TASK DESCRIPTION — All entries must be extracted exactly, with nothing added or dropped.

Scene modeling code data —

- - - -

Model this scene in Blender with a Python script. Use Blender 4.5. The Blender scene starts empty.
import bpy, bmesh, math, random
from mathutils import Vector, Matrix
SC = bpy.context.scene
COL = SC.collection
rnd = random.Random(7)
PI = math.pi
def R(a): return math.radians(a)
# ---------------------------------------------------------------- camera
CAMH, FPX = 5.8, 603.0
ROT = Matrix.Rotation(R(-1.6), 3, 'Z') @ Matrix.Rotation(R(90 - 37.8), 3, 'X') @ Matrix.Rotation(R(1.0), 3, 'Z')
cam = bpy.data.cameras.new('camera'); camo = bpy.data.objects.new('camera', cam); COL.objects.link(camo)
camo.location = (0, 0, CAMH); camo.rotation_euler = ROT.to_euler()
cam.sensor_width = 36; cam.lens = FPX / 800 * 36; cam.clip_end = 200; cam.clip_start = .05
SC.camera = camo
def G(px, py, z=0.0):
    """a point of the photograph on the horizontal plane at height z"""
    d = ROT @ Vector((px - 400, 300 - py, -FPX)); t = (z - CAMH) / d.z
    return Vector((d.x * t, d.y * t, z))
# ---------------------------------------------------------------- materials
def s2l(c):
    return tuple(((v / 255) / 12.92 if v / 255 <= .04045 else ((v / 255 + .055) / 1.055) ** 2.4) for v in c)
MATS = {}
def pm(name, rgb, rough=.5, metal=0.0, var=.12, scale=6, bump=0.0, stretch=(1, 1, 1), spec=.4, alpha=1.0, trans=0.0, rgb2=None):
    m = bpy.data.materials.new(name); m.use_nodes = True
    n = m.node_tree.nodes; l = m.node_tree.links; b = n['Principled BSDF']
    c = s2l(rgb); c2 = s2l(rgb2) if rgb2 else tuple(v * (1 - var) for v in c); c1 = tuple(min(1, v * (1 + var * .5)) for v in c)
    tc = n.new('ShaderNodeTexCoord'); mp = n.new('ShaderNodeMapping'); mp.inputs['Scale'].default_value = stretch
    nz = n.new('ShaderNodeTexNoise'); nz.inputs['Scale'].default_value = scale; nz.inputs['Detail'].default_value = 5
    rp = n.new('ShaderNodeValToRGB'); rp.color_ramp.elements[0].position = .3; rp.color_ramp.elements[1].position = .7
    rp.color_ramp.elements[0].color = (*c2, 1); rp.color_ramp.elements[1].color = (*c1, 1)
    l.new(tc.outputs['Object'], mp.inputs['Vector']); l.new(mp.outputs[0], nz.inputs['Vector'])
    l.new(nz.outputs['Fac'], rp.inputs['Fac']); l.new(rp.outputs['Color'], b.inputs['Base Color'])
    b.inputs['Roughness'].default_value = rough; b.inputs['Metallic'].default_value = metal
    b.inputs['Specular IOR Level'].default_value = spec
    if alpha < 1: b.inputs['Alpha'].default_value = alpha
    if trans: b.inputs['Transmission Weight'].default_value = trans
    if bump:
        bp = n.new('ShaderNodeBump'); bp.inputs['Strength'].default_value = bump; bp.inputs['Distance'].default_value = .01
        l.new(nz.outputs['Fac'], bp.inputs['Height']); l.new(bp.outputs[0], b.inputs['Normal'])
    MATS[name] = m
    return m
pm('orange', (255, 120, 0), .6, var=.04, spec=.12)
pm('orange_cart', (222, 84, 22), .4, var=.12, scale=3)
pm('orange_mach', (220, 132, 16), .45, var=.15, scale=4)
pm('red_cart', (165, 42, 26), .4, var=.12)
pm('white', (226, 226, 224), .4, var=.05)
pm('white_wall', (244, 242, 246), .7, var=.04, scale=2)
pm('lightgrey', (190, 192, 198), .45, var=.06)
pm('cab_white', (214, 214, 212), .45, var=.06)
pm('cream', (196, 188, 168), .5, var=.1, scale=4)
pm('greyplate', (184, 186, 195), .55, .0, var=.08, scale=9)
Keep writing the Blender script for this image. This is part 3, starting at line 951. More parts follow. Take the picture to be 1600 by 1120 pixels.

- - - -

FINAL RESULT —
Model this scene in Blender with a Python script. Use Blender 4.5. The Blender scene starts empty.
import bpy, bmesh, math, random
from mathutils import Vector, Matrix
SC = bpy.context.scene
COL = SC.collection
rnd = random.Random(7)
PI = math.pi
def R(a): return math.radians(a)
# ---------------------------------------------------------------- camera
CAMH, FPX = 5.8, 603.0
ROT = Matrix.Rotation(R(-1.6), 3, 'Z') @ Matrix.Rotation(R(90 - 37.8), 3, 'X') @ Matrix.Rotation(R(1.0), 3, 'Z')
cam = bpy.data.cameras.new('camera'); camo = bpy.data.objects.new('camera', cam); COL.objects.link(camo)
camo.location = (0, 0, CAMH); camo.rotation_euler = ROT.to_euler()
cam.sensor_width = 36; cam.lens = FPX / 800 * 36; cam.clip_end = 200; cam.clip_start = .05
SC.camera = camo
def G(px, py, z=0.0):
    """a point of the photograph on the horizontal plane at height z"""
    d = ROT @ Vector((px - 400, 300 - py, -FPX)); t = (z - CAMH) / d.z
    return Vector((d.x * t, d.y * t, z))
# ---------------------------------------------------------------- materials
def s2l(c):
    return tuple(((v / 255) / 12.92 if v / 255 <= .04045 else ((v / 255 + .055) / 1.055) ** 2.4) for v in c)
MATS = {}
def pm(name, rgb, rough=.5, metal=0.0, var=.12, scale=6, bump=0.0, stretch=(1, 1, 1), spec=.4, alpha=1.0, trans=0.0, rgb2=None):
    m = bpy.data.materials.new(name); m.use_nodes = True
    n = m.node_tree.nodes; l = m.node_tree.links; b = n['Principled BSDF']
    c = s2l(rgb); c2 = s2l(rgb2) if rgb2 else tuple(v * (1 - var) for v in c); c1 = tuple(min(1, v * (1 + var * .5)) for v in c)
    tc = n.new('ShaderNodeTexCoord'); mp = n.new('ShaderNodeMapping'); mp.inputs['Scale'].default_value = stretch
    nz = n.new('ShaderNodeTexNoise'); nz.inputs['Scale'].default_value = scale; nz.inputs['Detail'].default_value = 5
    rp = n.new('ShaderNodeValToRGB'); rp.color_ramp.elements[0].position = .3; rp.color_ramp.elements[1].position = .7
    rp.color_ramp.elements[0].color = (*c2, 1); rp.color_ramp.elements[1].color = (*c1, 1)
    l.new(tc.outputs['Object'], mp.inputs['Vector']); l.new(mp.outputs[0], nz.inputs['Vector'])
    l.new(nz.outputs['Fac'], rp.inputs['Fac']); l.new(rp.outputs['Color'], b.inputs['Base Color'])
    b.inputs['Roughness'].default_value = rough; b.inputs['Metallic'].default_value = metal
    b.inputs['Specular IOR Level'].default_value = spec
    if alpha < 1: b.inputs['Alpha'].default_value = alpha
    if trans: b.inputs['Transmission Weight'].default_value = trans
    if bump:
        bp = n.new('ShaderNodeBump'); bp.inputs['Strength'].default_value = bump; bp.inputs['Distance'].default_value = .01
        l.new(nz.outputs['Fac'], bp.inputs['Height']); l.new(bp.outputs[0], b.inputs['Normal'])
    MATS[name] = m
    return m
pm('orange', (255, 120, 0), .6, var=.04, spec=.12)
pm('orange_cart', (222, 84, 22), .4, var=.12, scale=3)
pm('orange_mach', (220, 132, 16), .45, var=.15, scale=4)
pm('red_cart', (165, 42, 26), .4, var=.12)
pm('white', (226, 226, 224), .4, var=.05)
pm('white_wall', (244, 242, 246), .7, var=.04, scale=2)
pm('lightgrey', (190, 192, 198), .45, var=.06)
pm('cab_white', (214, 214, 212), .45, var=.06)
pm('cream', (196, 188, 168), .5, var=.1, scale=4)
pm('greyplate', (184, 186, 195), .55, .0, var=.08, scale=9)
Keep writing the Blender script for this image. This is part 3, starting at line 951. More parts follow. Take the picture to be 1600 by 1120 pixels.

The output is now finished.